Still of Jason Momoa and Martin Henderson in The Red Road, Season 2

Review: The Red Road – The Complete Second Season

DVD Reviews

The Red Road – The Complete Second Season
Anchor Bay Entertainment

Street: 09.22

Paved with Good Intentions

The Red Road follows two communities on different sides—white suburbia and Native America—of the cultural fence in the town of Walpole, New Jersey. Harold Jensen (Martin Henderson) is the town sheriff investigating an NYU student’s recent disappearance while supporting Jean, his recovering alcoholic wife (Julianne Nicholson), and her battle with schizophrenia.

Meanwhile, Phillip Kopus, (Jason Momoa) a recently released inmate and member of the Lenape tribe, returns home to cold shoulders and old habits. Tensions within both communities flare following a fateful hit-and-run, forging a spiteful alliance between Jensen and Kopus and leading both down a path to damnation.
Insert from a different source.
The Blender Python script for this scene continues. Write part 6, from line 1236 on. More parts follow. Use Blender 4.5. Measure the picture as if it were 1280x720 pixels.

My first impression of the series wasn’t great. The first season’s quality had its fair share of dips and flat characters, but as it progressed, the motivations and decisions for each character made sense—save for Rachel (Allie Gonino); there are few things that make me roll my eyes than an ignorant, spoiled brat whose sole motivation is that of pursuing cute “bad boys.”

It wasn’t until midway through episode three that The Red Road sank in its hooks. Momoa as Phillip Kopus is undoubtedly captivating—Kopus clearly struggles with a tattered ethical tapestry, and his path along something akin to a road to redemption intrigued me.

I also loved the way Jean, Harold’s wife and resident schizophrenic, portrayed the terrifying blur between reality and hallucination. Her “visions” provided a different, slightly more deranged perspective on everyday life, and the imagery was exceptionally well-done.

Season two picks up one year after the events in the first’s finale: In the fallout of a neglected Albanian drug delivery, Kopus is on parole after spending that year in jail while Harold gets promoted to lieutenant—the uneasy alliance and shared cover story really only benefitting Harold. What follows is the opportunity for both Harold and Phillip to redeem themselves while reacting to an onslaught of moral curveballs, testing themselves and everyone around them.

The End of the Road

Unfortunately, it seems support for this show wasn’t strong enough. The series’ Twitter account @ontheredroad confirmed September 11th, 2015 that this season marks the end of the series. It’s especially tragic due to the way season two ended—lives were on the line, wheels were in motion, political mischief was afoot. It’s disheartening when you actively watch a series you enjoy while it airs on television because the show could end well before its time.

Sad though I may be, I can’t say I’m entirely surprised. The series didn’t really gain traction until partway through the second season. Junior and Rachel’s blooming romance teeters between enchanting and frustrating, often within the same breath.

Their angst-riddled relationship constantly provokes frenzied bouts of skull massaging, an activity reserved specifically for witnessing teenage love unfold. Still, I wish I knew about this series sooner, primarily for selfish reasons: Perhaps cancellation could have been avoided had I inspired more viewers, thus enabling my habit.

Given my predilection for role-playing games, though, I’ve already imagined lengthy, convoluted resolutions to the various plot threads—some of which involve alien mining corporations because why the fuck not—but I wouldn’t mind sweeping those away in favor of “respected canon” or “something remotely better” from SundanceTV or even the increasingly popular Netflix revival option.

Special Features

This DVD set includes two featurettes: “Inside The Red Road” and “Sundance On Set.” Both offer sparse insight into character motivations over the course of the season, though the latter offering acts more as a promotional snippet you’d find as network filler between shows. It’s not bad; it just isn’t much. I’d prefer accompanying episode commentary, but coming from a guy that watches The Venture Bros. every year or so with commentary simply for entertainment value, I get that it’s not for everyone.

Walk the Line

I have a hard time recommending this series only because I now know its current fate. Would you want to voluntarily invest time into something knowing full well you won’t get any resolution? Well, if someone asked me that, my response would be, “But…Firefly…” though that’s a wholly separate beast.

Honestly, I think The Red Road is something worth watching: It has a gripping narrative, it’s suspenseful and wickedly dark at times, and the social commentary supplies food for thought. How do you walk along your road in life? Will you succumb to what’s easy? Or will you stand resolute against the wickedness that pervades the ambitions of your peers?